BEGIN Given material
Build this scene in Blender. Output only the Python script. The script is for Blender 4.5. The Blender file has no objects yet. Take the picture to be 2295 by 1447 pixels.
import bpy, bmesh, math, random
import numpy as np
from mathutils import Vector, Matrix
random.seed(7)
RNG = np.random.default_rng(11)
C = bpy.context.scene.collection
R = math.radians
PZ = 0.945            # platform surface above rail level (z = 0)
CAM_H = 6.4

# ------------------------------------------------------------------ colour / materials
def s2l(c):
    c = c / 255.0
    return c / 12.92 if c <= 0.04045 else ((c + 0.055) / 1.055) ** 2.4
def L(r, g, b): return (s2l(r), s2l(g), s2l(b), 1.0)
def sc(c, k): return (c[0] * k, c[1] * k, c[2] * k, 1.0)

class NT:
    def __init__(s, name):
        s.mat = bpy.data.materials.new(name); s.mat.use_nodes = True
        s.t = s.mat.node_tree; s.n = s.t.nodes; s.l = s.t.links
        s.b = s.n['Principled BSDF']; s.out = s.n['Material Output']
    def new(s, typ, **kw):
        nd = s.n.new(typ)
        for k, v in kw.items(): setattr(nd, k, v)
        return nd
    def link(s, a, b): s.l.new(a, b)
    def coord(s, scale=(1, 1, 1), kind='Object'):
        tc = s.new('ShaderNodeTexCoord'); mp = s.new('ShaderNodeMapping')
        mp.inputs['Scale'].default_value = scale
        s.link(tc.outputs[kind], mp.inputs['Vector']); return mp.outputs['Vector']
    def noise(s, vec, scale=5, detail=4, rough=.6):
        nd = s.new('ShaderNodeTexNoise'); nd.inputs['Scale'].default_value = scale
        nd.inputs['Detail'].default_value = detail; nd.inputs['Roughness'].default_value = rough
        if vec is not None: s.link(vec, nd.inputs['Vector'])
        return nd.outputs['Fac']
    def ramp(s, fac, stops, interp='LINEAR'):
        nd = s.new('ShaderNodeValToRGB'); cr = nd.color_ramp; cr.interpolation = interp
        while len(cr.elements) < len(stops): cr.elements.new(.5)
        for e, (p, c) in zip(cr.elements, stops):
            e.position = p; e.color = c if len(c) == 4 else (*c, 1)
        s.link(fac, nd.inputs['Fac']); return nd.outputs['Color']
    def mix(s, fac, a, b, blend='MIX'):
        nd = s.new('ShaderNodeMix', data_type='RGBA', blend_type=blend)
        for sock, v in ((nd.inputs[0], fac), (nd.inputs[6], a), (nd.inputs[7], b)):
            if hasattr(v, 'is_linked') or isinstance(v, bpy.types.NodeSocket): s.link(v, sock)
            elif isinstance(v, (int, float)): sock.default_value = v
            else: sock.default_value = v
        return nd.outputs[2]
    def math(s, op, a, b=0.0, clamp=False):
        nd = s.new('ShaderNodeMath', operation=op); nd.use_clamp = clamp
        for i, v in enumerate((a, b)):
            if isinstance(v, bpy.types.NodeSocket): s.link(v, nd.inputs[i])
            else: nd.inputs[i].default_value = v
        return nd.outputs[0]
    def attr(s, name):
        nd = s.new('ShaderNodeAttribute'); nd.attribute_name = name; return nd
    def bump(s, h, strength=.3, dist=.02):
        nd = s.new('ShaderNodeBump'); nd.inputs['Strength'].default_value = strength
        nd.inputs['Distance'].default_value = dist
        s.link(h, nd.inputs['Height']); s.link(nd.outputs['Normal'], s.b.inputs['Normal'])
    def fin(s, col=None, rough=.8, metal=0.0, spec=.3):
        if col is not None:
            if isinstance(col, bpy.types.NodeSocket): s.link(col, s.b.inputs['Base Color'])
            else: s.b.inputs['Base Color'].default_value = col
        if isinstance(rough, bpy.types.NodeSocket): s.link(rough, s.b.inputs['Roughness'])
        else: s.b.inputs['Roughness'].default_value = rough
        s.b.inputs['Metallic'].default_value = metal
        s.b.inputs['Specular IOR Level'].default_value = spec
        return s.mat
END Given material
Return the listing above in its exact form.

Answer to the task
Build this scene in Blender. Output only the Python script. The script is for Blender 4.5. The Blender file has no objects yet. Take the picture to be 2295 by 1447 pixels.
import bpy, bmesh, math, random
import numpy as np
from mathutils import Vector, Matrix
random.seed(7)
RNG = np.random.default_rng(11)
C = bpy.context.scene.collection
R = math.radians
PZ = 0.945            # platform surface above rail level (z = 0)
CAM_H = 6.4

# ------------------------------------------------------------------ colour / materials
def s2l(c):
    c = c / 255.0
    return c / 12.92 if c <= 0.04045 else ((c + 0.055) / 1.055) ** 2.4
def L(r, g, b): return (s2l(r), s2l(g), s2l(b), 1.0)
def sc(c, k): return (c[0] * k, c[1] * k, c[2] * k, 1.0)

class NT:
    def __init__(s, name):
        s.mat = bpy.data.materials.new(name); s.mat.use_nodes = True
        s.t = s.mat.node_tree; s.n = s.t.nodes; s.l = s.t.links
        s.b = s.n['Principled BSDF']; s.out = s.n['Material Output']
    def new(s, typ, **kw):
        nd = s.n.new(typ)
        for k, v in kw.items(): setattr(nd, k, v)
        return nd
    def link(s, a, b): s.l.new(a, b)
    def coord(s, scale=(1, 1, 1), kind='Object'):
        tc = s.new('ShaderNodeTexCoord'); mp = s.new('ShaderNodeMapping')
        mp.inputs['Scale'].default_value = scale
        s.link(tc.outputs[kind], mp.inputs['Vector']); return mp.outputs['Vector']
    def noise(s, vec, scale=5, detail=4, rough=.6):
        nd = s.new('ShaderNodeTexNoise'); nd.inputs['Scale'].default_value = scale
        nd.inputs['Detail'].default_value = detail; nd.inputs['Roughness'].default_value = rough
        if vec is not None: s.link(vec, nd.inputs['Vector'])
        return nd.outputs['Fac']
    def ramp(s, fac, stops, interp='LINEAR'):
        nd = s.new('ShaderNodeValToRGB'); cr = nd.color_ramp; cr.interpolation = interp
        while len(cr.elements) < len(stops): cr.elements.new(.5)
        for e, (p, c) in zip(cr.elements, stops):
            e.position = p; e.color = c if len(c) == 4 else (*c, 1)
        s.link(fac, nd.inputs['Fac']); return nd.outputs['Color']
    def mix(s, fac, a, b, blend='MIX'):
        nd = s.new('ShaderNodeMix', data_type='RGBA', blend_type=blend)
        for sock, v in ((nd.inputs[0], fac), (nd.inputs[6], a), (nd.inputs[7], b)):
            if hasattr(v, 'is_linked') or isinstance(v, bpy.types.NodeSocket): s.link(v, sock)
            elif isinstance(v, (int, float)): sock.default_value = v
            else: sock.default_value = v
        return nd.outputs[2]
    def math(s, op, a, b=0.0, clamp=False):
        nd = s.new('ShaderNodeMath', operation=op); nd.use_clamp = clamp
        for i, v in enumerate((a, b)):
            if isinstance(v, bpy.types.NodeSocket): s.link(v, nd.inputs[i])
            else: nd.inputs[i].default_value = v
        return nd.outputs[0]
    def attr(s, name):
        nd = s.new('ShaderNodeAttribute'); nd.attribute_name = name; return nd
    def bump(s, h, strength=.3, dist=.02):
        nd = s.new('ShaderNodeBump'); nd.inputs['Strength'].default_value = strength
        nd.inputs['Distance'].default_value = dist
        s.link(h, nd.inputs['Height']); s.link(nd.outputs['Normal'], s.b.inputs['Normal'])
    def fin(s, col=None, rough=.8, metal=0.0, spec=.3):
        if col is not None:
            if isinstance(col, bpy.types.NodeSocket): s.link(col, s.b.inputs['Base Color'])
            else: s.b.inputs['Base Color'].default_value = col
        if isinstance(rough, bpy.types.NodeSocket): s.link(rough, s.b.inputs['Roughness'])
        else: s.b.inputs['Roughness'].default_value = rough
        s.b.inputs['Metallic'].default_value = metal
        s.b.inputs['Specular IOR Level'].default_value = spec
        return s.mat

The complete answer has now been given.